### DATA PROVIDED
◆ ◆ ◆ ◆ ◆ ◆ ◆

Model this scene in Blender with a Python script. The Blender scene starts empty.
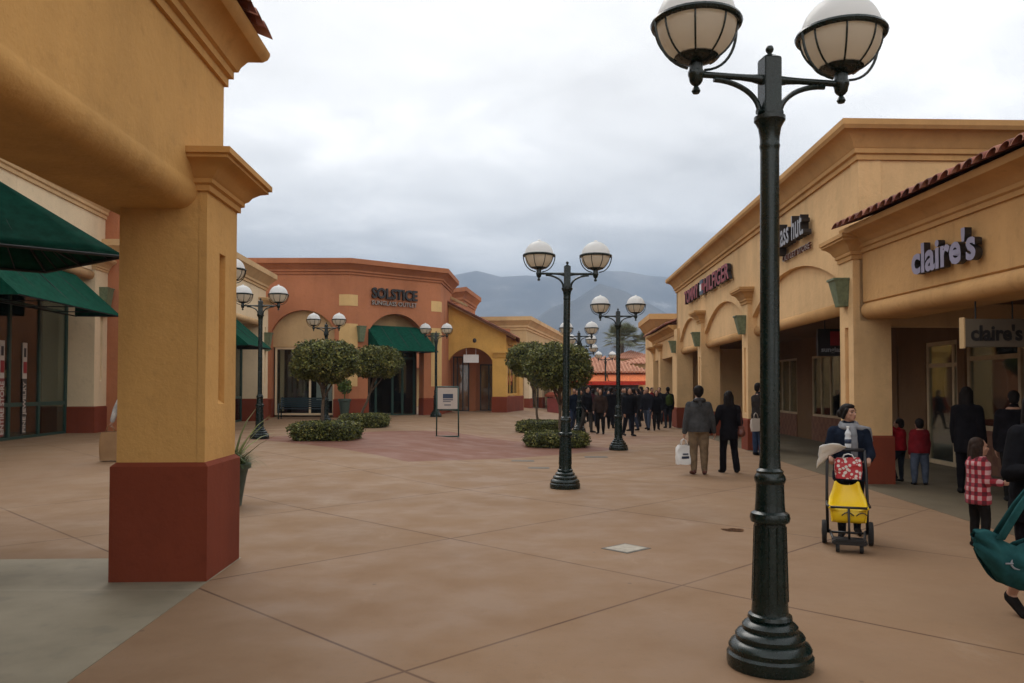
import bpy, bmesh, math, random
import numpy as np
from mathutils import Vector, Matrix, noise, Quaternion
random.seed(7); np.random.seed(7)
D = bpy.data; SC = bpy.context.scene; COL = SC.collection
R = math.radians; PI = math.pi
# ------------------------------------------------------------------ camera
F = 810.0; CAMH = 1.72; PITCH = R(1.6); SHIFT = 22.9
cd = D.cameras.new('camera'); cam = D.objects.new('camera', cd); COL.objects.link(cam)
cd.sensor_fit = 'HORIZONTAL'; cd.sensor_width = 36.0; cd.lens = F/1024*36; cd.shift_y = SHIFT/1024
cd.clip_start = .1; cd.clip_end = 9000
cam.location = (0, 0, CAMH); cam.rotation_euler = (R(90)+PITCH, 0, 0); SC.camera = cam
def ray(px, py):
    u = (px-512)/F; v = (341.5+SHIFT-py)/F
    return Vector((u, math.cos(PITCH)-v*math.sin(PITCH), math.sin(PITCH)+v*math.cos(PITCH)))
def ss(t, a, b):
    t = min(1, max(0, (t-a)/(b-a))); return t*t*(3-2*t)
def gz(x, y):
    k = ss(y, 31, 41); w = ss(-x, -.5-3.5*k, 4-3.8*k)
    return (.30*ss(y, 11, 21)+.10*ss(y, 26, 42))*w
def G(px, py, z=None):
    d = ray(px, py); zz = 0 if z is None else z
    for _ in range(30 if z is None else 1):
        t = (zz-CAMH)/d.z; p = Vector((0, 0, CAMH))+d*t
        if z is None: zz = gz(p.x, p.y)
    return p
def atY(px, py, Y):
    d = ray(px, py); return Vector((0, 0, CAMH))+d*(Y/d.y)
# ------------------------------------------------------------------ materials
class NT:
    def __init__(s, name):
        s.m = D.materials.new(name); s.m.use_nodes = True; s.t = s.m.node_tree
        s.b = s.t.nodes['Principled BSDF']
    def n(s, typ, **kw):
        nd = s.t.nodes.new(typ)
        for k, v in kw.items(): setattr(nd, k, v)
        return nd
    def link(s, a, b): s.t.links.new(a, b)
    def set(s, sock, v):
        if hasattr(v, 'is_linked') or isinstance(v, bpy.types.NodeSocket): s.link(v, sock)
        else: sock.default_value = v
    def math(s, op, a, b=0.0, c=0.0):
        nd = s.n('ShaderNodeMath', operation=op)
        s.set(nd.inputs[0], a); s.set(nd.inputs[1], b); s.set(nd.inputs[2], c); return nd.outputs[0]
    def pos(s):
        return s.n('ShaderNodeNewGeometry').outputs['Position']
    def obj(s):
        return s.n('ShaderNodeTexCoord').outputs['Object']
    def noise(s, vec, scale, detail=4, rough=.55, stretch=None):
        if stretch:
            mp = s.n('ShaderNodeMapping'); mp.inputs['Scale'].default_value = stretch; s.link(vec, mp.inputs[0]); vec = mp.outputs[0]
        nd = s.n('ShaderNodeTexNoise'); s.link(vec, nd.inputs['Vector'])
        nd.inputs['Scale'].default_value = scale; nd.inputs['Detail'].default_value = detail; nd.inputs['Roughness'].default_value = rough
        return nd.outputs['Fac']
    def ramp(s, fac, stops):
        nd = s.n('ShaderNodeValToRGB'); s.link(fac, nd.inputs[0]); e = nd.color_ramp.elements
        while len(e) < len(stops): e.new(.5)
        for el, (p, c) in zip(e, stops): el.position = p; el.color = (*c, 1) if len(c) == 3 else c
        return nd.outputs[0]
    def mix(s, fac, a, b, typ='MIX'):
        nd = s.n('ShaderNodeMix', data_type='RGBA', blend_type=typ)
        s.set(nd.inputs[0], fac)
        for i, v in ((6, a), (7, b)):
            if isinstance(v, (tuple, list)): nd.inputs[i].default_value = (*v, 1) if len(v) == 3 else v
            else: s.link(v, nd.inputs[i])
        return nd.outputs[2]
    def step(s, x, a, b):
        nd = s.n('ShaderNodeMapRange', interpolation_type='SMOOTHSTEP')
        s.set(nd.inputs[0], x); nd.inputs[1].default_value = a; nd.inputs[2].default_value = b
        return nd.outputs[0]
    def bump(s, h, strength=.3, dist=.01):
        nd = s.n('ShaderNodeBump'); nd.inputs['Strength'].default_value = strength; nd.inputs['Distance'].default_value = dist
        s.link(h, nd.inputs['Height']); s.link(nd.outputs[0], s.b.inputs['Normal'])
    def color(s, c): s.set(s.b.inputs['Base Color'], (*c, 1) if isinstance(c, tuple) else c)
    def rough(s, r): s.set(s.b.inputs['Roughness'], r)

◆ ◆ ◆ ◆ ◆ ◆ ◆

### TASK TO COMPLETE
Copy out every line of the material above exactly, skipping the pictures.

### OUTPUT FOR THIS EXERCISE
Model this scene in Blender with a Python script. The Blender scene starts empty.
import bpy, bmesh, math, random
import numpy as np
from mathutils import Vector, Matrix, noise, Quaternion
random.seed(7); np.random.seed(7)
D = bpy.data; SC = bpy.context.scene; COL = SC.collection
R = math.radians; PI = math.pi
# ------------------------------------------------------------------ camera
F = 810.0; CAMH = 1.72; PITCH = R(1.6); SHIFT = 22.9
cd = D.cameras.new('camera'); cam = D.objects.new('camera', cd); COL.objects.link(cam)
cd.sensor_fit = 'HORIZONTAL'; cd.sensor_width = 36.0; cd.lens = F/1024*36; cd.shift_y = SHIFT/1024
cd.clip_start = .1; cd.clip_end = 9000
cam.location = (0, 0, CAMH); cam.rotation_euler = (R(90)+PITCH, 0, 0); SC.camera = cam
def ray(px, py):
    u = (px-512)/F; v = (341.5+SHIFT-py)/F
    return Vector((u, math.cos(PITCH)-v*math.sin(PITCH), math.sin(PITCH)+v*math.cos(PITCH)))
def ss(t, a, b):
    t = min(1, max(0, (t-a)/(b-a))); return t*t*(3-2*t)
def gz(x, y):
    k = ss(y, 31, 41); w = ss(-x, -.5-3.5*k, 4-3.8*k)
    return (.30*ss(y, 11, 21)+.10*ss(y, 26, 42))*w
def G(px, py, z=None):
    d = ray(px, py); zz = 0 if z is None else z
    for _ in range(30 if z is None else 1):
        t = (zz-CAMH)/d.z; p = Vector((0, 0, CAMH))+d*t
        if z is None: zz = gz(p.x, p.y)
    return p
def atY(px, py, Y):
    d = ray(px, py); return Vector((0, 0, CAMH))+d*(Y/d.y)
# ------------------------------------------------------------------ materials
class NT:
    def __init__(s, name):
        s.m = D.materials.new(name); s.m.use_nodes = True; s.t = s.m.node_tree
        s.b = s.t.nodes['Principled BSDF']
    def n(s, typ, **kw):
        nd = s.t.nodes.new(typ)
        for k, v in kw.items(): setattr(nd, k, v)
        return nd
    def link(s, a, b): s.t.links.new(a, b)
    def set(s, sock, v):
        if hasattr(v, 'is_linked') or isinstance(v, bpy.types.NodeSocket): s.link(v, sock)
        else: sock.default_value = v
    def math(s, op, a, b=0.0, c=0.0):
        nd = s.n('ShaderNodeMath', operation=op)
        s.set(nd.inputs[0], a); s.set(nd.inputs[1], b); s.set(nd.inputs[2], c); return nd.outputs[0]
    def pos(s):
        return s.n('ShaderNodeNewGeometry').outputs['Position']
    def obj(s):
        return s.n('ShaderNodeTexCoord').outputs['Object']
    def noise(s, vec, scale, detail=4, rough=.55, stretch=None):
        if stretch:
            mp = s.n('ShaderNodeMapping'); mp.inputs['Scale'].default_value = stretch; s.link(vec, mp.inputs[0]); vec = mp.outputs[0]
        nd = s.n('ShaderNodeTexNoise'); s.link(vec, nd.inputs['Vector'])
        nd.inputs['Scale'].default_value = scale; nd.inputs['Detail'].default_value = detail; nd.inputs['Roughness'].default_value = rough
        return nd.outputs['Fac']
    def ramp(s, fac, stops):
        nd = s.n('ShaderNodeValToRGB'); s.link(fac, nd.inputs[0]); e = nd.color_ramp.elements
        while len(e) < len(stops): e.new(.5)
        for el, (p, c) in zip(e, stops): el.position = p; el.color = (*c, 1) if len(c) == 3 else c
        return nd.outputs[0]
    def mix(s, fac, a, b, typ='MIX'):
        nd = s.n('ShaderNodeMix', data_type='RGBA', blend_type=typ)
        s.set(nd.inputs[0], fac)
        for i, v in ((6, a), (7, b)):
            if isinstance(v, (tuple, list)): nd.inputs[i].default_value = (*v, 1) if len(v) == 3 else v
            else: s.link(v, nd.inputs[i])
        return nd.outputs[2]
    def step(s, x, a, b):
        nd = s.n('ShaderNodeMapRange', interpolation_type='SMOOTHSTEP')
        s.set(nd.inputs[0], x); nd.inputs[1].default_value = a; nd.inputs[2].default_value = b
        return nd.outputs[0]
    def bump(s, h, strength=.3, dist=.01):
        nd = s.n('ShaderNodeBump'); nd.inputs['Strength'].default_value = strength; nd.inputs['Distance'].default_value = dist
        s.link(h, nd.inputs['Height']); s.link(nd.outputs[0], s.b.inputs['Normal'])
    def color(s, c): s.set(s.b.inputs['Base Color'], (*c, 1) if isinstance(c, tuple) else c)
    def rough(s, r): s.set(s.b.inputs['Roughness'], r)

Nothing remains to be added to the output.